System V shared memory is awful - but it's really the only reasonable
alternative for a multi-process (rather than multi-threaded) server.

PostgreSQL could use mmap()ed temp files, but that'd add additional
overheads and they'd potentially get flushed from main memory unless the
memory was mlock()ed. As mlock() has similar limits and configuration
methods to system V shared memory, you get back to the same problem in a
slightly different form.

What would possibly help would be if Pg could fall back to lower
shared_buffers automatically, screaming about it in the logs but still
launching. OTOH, many people don't check the logs, so they'd think their
new setting had taken effect and it hadn't - you've traded one usability
problem for another. Even if Pg issued WARNING messages to each client
that connected, lots of (non-psql) clients don't display them, so many
users would never know.

Do you have a suggestion about how to do this better?
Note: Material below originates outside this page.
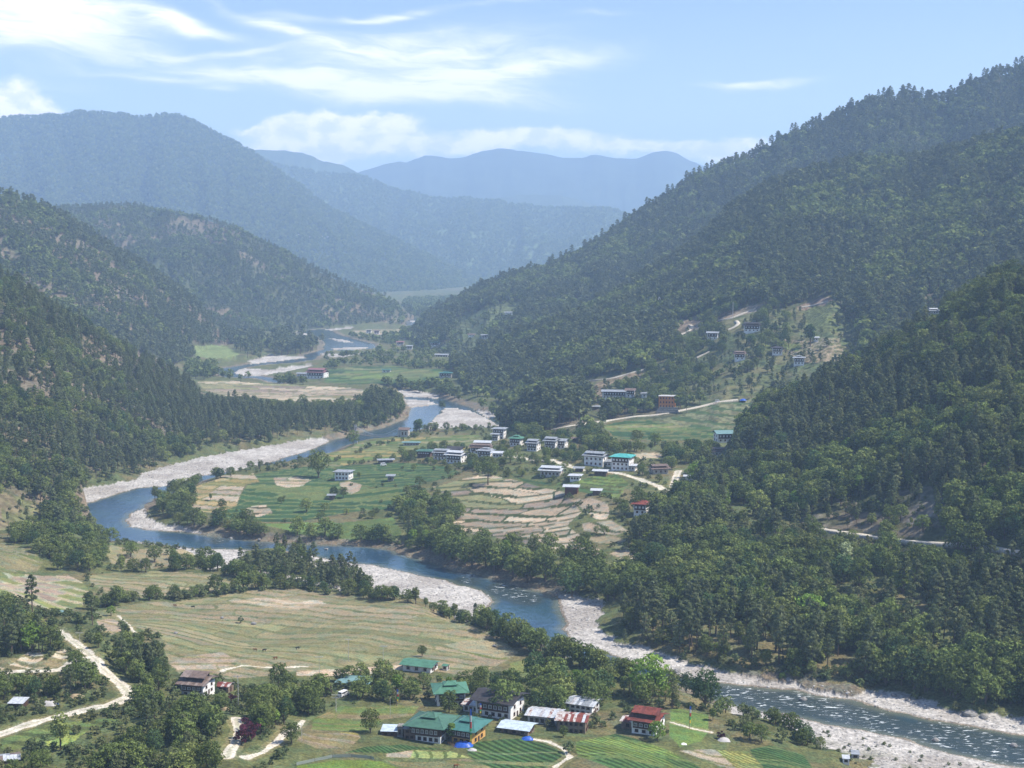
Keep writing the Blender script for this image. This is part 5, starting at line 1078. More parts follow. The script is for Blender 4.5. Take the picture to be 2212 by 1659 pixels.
V_(1040,978,44,9,'wide house with brown sheet roof in the right of the cluster',rz=-10,st=2,sh=2.2,roof='tier',rmat=RBR,rise=1.8,nw=5)
V_(1050,987,30,8,'white house with rounded bluish grey roof in the right of the cluster',rz=-20,st=2,sh=2.4,roof='hip',rmat=RGY,rise=1.3,nw=3)
V_(1076,987,22,6,'small white house with pale roof at the right end of the cluster',rz=-10,st=1,roof='gable',rmat=RW,rise=1.1,nw=3)
V_(1288,1005,44,9,'white two-storey house with tall white pillars and grey two-tier roof',rz=-26,st=2,sh=3.4,roof='tier',rmat=RGY,rise=2.0,nw=4,uppanel=False)
V_(1317,1006,24,6,'low white house between the pillared house and the teal roofed one',rz=-10,st=1,roof='gable',rmat=RGY,rise=1.2,nw=3)
V_(1345,1014,40,10,'three-storey white house with bright teal hipped roof',rz=-22,st=3,sh=2.9,roof='hip',rmat=RTB,rise=1.6,nw=4,nd=3,gap=.9,lantern=False)
V_(1366,1015,17,5,'small pale shed beside the teal roofed tall house',rz=-22,st=1,roof='gable',rmat=RW,rise=.9,nw=2,name='shed',cat='shed')
V_(1192,1026,44,9,'low white house with overlapping pale grey roofs below the village road',rz=-16,st=1,sh=3.2,roof='tier',rmat=RW,rise=2.0,nw=5,wall=WH2)
V_(1298,1025,26,5,'long low shed with pale sheet roof below the pillared house',rz=-14,st=1,sh=2.2,roof='gable',rmat=RW,rise=.8,nw=3,wall=TIM2,name='shed',cat='shed')
V_(1243,1037,21,5,'small white house with pale blue-grey roof on the green terraces',rz=-12,st=1,sh=2.8,roof='hip',rmat=RW,rise=.8,nw=3,lantern=False)
V_(1235,1066,27,5.5,'dark red-brown barn with pale metal roof at the edge of the rice terraces',rz=-10,st=1,sh=4.2,roof='gable',rmat=RW,rise=1.0,nw=2,wall=simple('dark red boards',(.12,.045,.035)),name='barn',cat='barn')
V_(1289,1067,16,4,'small open hut with pale roof right of the dark red barn',rz=-10,st=1,sh=2.0,roof='gable',rmat=RW,rise=.9,nw=1,wall=TIM2,name='hut',cat='hut')
V_(1251,1019,16,4,'small dark hut with a pale patch on its roof behind the terraces',rz=-10,st=1,sh=2.2,roof='gable',rmat=RGY,rise=.8,nw=2,wall=TIM2,name='hut',cat='hut')
V_(889,961,34,4,'long low teal-roofed shed near the river footbridge',rz=-4,st=1,sh=1.8,roof='gable',rmat=simple('faded teal roof',(.16,.27,.27)),rise=.6,nw=5,wall=WH2,name='shed',cat='shed')
V_(833,999,30,5,'long low grey-roofed shed in the middle of the peninsula',rz=12,st=1,sh=1.8,roof='gable',rmat=RGY,rise=.7,nw=4,wall=MUD,name='shed',cat='shed')
V_(844,1038,12,4,'small square stone hut among green crops',rz=0,st=1,sh=3,roof='shed',rmat=RGY,rise=.3,nw=1,wall=STN,name='hut',cat='hut')
V_(717,1077,11,3.5,'small grey hut on the lower crop terraces',rz=0,st=1,sh=2,roof='gable',rmat=RGY,rise=.5,nw=1,wall=MUD,name='hut',cat='hut')
V_(1243,954,12,4,'small dark roofed shed right of the pair of white houses',rz=0,st=1,sh=2.2,roof='gable',rmat=RBR,rise=.8,nw=1,wall=TIM2,name='shed',cat='shed')
V_(1328,860,52,11,'long two-storey white house with dark window bays on the slope above the valley road',rz=-8,st=2,sh=3.2,roof='gable',rmat=RGY,rise=1.4,nw=7,nd=2,on=['I','J'])
V_(1362,858,18,7,'dark roofed end block joined to the long white house on the slope',rz=-8,st=2,sh=3.2,roof='gable',rmat=RBR,rise=1.8,nw=2,on=['I','J'],name='house_block')
V_(1391,858,12,4,'small pale hut between the long white house and the orange building',rz=0,st=1,roof='gable',rmat=RGY,rise=.9,nw=1,on=['I'],name='hut',cat='hut')
V_(1286,884,16,4,'dark little hut below the long white house',rz=0,st=1,sh=2.2,roof='shed',rmat=RGY,rise=.5,nw=1,wall=TIM2,name='hut',cat='hut')
V_(1441,881,34,10,'unfinished three-storey orange building with flat pale roof',rz=-12,st=3,sh=3.2,roof='flat',rmat=CON,rise=.3,nw=5,nd=3,wall=ORG,uppanel=False,gap=0,oh=.5)
V_(1562,954,34,9,'white two-storey house with pale teal roof at the edge of the near hillside wood',rz=10,st=2,sh=3.2,roof='gable',rmat=simple('faded teal roof',(.16,.27,.27)),rise=2.2,nw=3,wall=WH)
V_(1552,983,26,7,'brown roofed house half hidden in trees below the teal roofed one',rz=10,st=1,roof='tier',rmat=RBR,rise=1.8,nw=3)
V_(1386,1109,27,7.5,'isolated two-storey white house with red rusted roof right of the rice terraces',rz=-20,st=2,sh=2.8,roof='hip',rmat=RRD,rise=1.5,nw=2,lantern=False,gap=.8,oh=1.4)
V_(1489,1037,16,4,'small pale metal-roofed shed beside the rounded light green tree',rz=-10,st=1,sh=2.2,roof='gable',rmat=RW,rise=.7,nw=1,name='shed',cat='shed')
V_(1423,1021,34,8,'house with curved grey-brown roof behind the descending road',rz=12,st=1,roof='tier',rmat=RBR,rise=2,nw=3,wall=WH2)
V_(1624,716,34,10,'broad dark-roofed white house high on the mountainside',rz=-10,st=2,sh=3,roof='tier',rmat=RDK,rise=2.4,nw=4,on=['I'])
V_(1540,733,22,8,'narrow white house below the looped track on the mountainside',rz=-16,st=2,sh=3.2,roof='gable',rmat=RGY,rise=1.6,nw=2,on=['I'])
V_(1598,777,22,8,'white house with brown roof half hidden by trees on the mountainside',rz=-10,st=2,sh=2.8,roof='tier',rmat=RBR,rise=2,nw=2,on=['I'])
V_(1679,765,21,8,'square white house with dark flat-hipped roof on the mountainside terraces',rz=-12,st=2,sh=3,roof='hip',rmat=RDK,rise=1.4,nw=3,on=['I'],lantern=False)
V_(1726,787,22,8,'square white house with grey roof lowest on the mountainside terraces',rz=-12,st=2,sh=3,roof='hip',rmat=RGY,rise=1.4,nw=3,on=['I'])
V_(1763,736,7,4,'tiny white hut beside the lone dark tree on the mountainside terraces',rz=0,st=1,roof='gable',rmat=RW,rise=.8,nw=1,on=['I'],name='hut',cat='hut')
V_(2016,678,18,7,'pale blue-roofed house just above the near hillside at the right',rz=0,st=1,roof='tier',rmat=RW,rise=2,nw=3,on=['I'])
V_(686,817,40,14,'white compound with faded red tiered roofs beside the far river',rz=-16,st=2,sh=4,roof='tier',rmat=RPK,rise=4,nw=5,on=None,name='monastery',cat='building')
V_(655,812,24,8,'long low grey-roofed hall left of the red roofed compound',rz=-10,st=1,roof='gable',rmat=RGY,rise=1.4,nw=4,name='hall',cat='building')
V_(941,748,18,9,'white house with green roof on the far terraced slope',rz=-10,st=2,sh=3,roof='hip',rmat=RDG,rise=1.6,nw=2,on=['H'])
V_(955,775,28,9,'white house with grey roof lower on the far terraced slope',rz=-10,st=2,sh=3,roof='gable',rmat=RGY,rise=1.6,nw=3,on=['H'])
V_(963,815,26,9,'dark house with blue-green roof above the river road bend',rz=-6,st=2,sh=2.6,roof='hip',rmat=RT,rise=1.4,nw=3,wall=WH2,on=['H','I'])
V_(835,804,17,8,'small house with dull green roof on the far river plain',rz=0,st=1,roof='gable',rmat=RDG,rise=1.4,nw=2)
V_(865,746,15,8,'white house with reddish roof among trees on the far plain',rz=0,st=2,roof='gable',rmat=RPK,rise=1.4,nw=2)
V_(885,755,12,8,'small white house right of the reddish roofed one on the far plain',rz=0,st=2,roof='gable',rmat=RGY,rise=1.4,nw=2)
V_(1019,727,14,8,'small white house upper middle on the far terraced slope',rz=0,st=1,roof='gable',rmat=RBR,rise=1.6,nw=2,on=['H'])
V_(1047,732,13,8,'small white house at the wood edge on the far terraced slope',rz=0,st=2,roof='gable',rmat=RGY,rise=1.4,nw=2,on=['H'])
V_(1099,679,16,9,'white house highest on the far terraced slope',rz=0,st=1,roof='gable',rmat=RGY,rise=1.5,nw=2,on=['H'])
V_(797,719,10,9,'small white building left of a pair beside the distant tan field',rz=0,st=2,roof='flat',rmat=CON,rise=.4,nw=2)
V_(814,721,11,9,'small white building with brown roof beside the distant tan field',rz=0,st=2,roof='gable',rmat=RBR,rise=1.6,nw=2)
print('houses', time.time() - T0)
for r_ in HS[24:]:
    if 'orange' not in r_['label']: r_.scale = (1, 1, .86)
# far town: small houses on the distant plain and on the far slopes
def tiny(px, py, w_, h_, on=None, col=WH, roof=RGY, lab='', grp='houses of the distant town'):
    if on: 
        h = on_loft(on, px, py)
        if not h: return
        q = h[0]
    else: q = Vector(unproj(px, py, 4).tolist() + [3.5])
    W = w_ * q.y / F; Hh_ = h_ * q.y / F * .62; r = empty('town_house', (q.x, q.y, q.z), R(rnd.uniform(-30, 30))); tag(r, lab, 'house', grp)
    D = W * .7; MB().box(-W / 2, W / 2, -D / 2, D / 2, -6, Hh_).build('wall', col, r); gable(r, 'roof', -W / 2, W / 2, -D / 2, D / 2, Hh_, Hh_ * .35, 1, roof)
    MB().box(-W * .3, W * .3, -D / 2 - .1, -D / 2 + .2, Hh_ * .35, Hh_ * .7).build('window', GLS, r)
ORDN = 'leftmost second-from-left third-from-left fourth-from-left fifth-from-left sixth-from-left seventh-from-left eighth-from-left ninth-from-left tenth-from-left tenth-from-right ninth-from-right eighth-from-right seventh-from-right sixth-from-right fifth-from-right fourth-from-right third-from-right second-from-right rightmost'.split()
for i in range(20):
    x = 848 + i * 7.4 + rnd.uniform(-2, 2); tiny(x, 638 + rnd.uniform(-3, 3) - (x - 850) * .012, rnd.uniform(2.2, 4.5), rnd.uniform(1.5, 2.6), None, WH if rnd.random() < .7 else WH2, rnd.choice([RGY, RW, RBR]), ORDN[i] + ' small pale house in the distant town on the valley floor')
for i in range(14):
    t = (i + rnd.uniform(.2, .8)) / 14; tiny(630 + t * 86, 510 - 3 * math.sin(t * 6) + rnd.uniform(-4, 4), rnd.uniform(2.5, 5), rnd.uniform(1.6, 2.8), ['D'], WH, rnd.choice([RPK, RGY]), (ORDN[i] if i < 7 else ORDN[i + 6]) + ' small pale building in the hamlet on the blue mountain flank', 'hamlet on the blue mountain flank')
for i in range(5): tiny(1284 + i * 6 + rnd.uniform(-1, 1), 455 + rnd.uniform(-1, 1), 4, 1.8, ['C'], WH, RPK, ['leftmost','second-from-left','middle','second-from-right','rightmost'][i] + ' pale building on the crest of the sunlit mountain spur', 'buildings on the far spur crest')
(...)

The current
approach is known to be rather unlovely, but nobody's come up with a
better one that works reasonably and doesn't trample on other System V
shared memory users that may exist on the system.

> so does the above mean that I don't have to restart the entire server,
> just postgres ?  I assumed that changing kernel settings means rebooting
> the server.

Nope. sysctl settings like shmmax may be changed on the fly.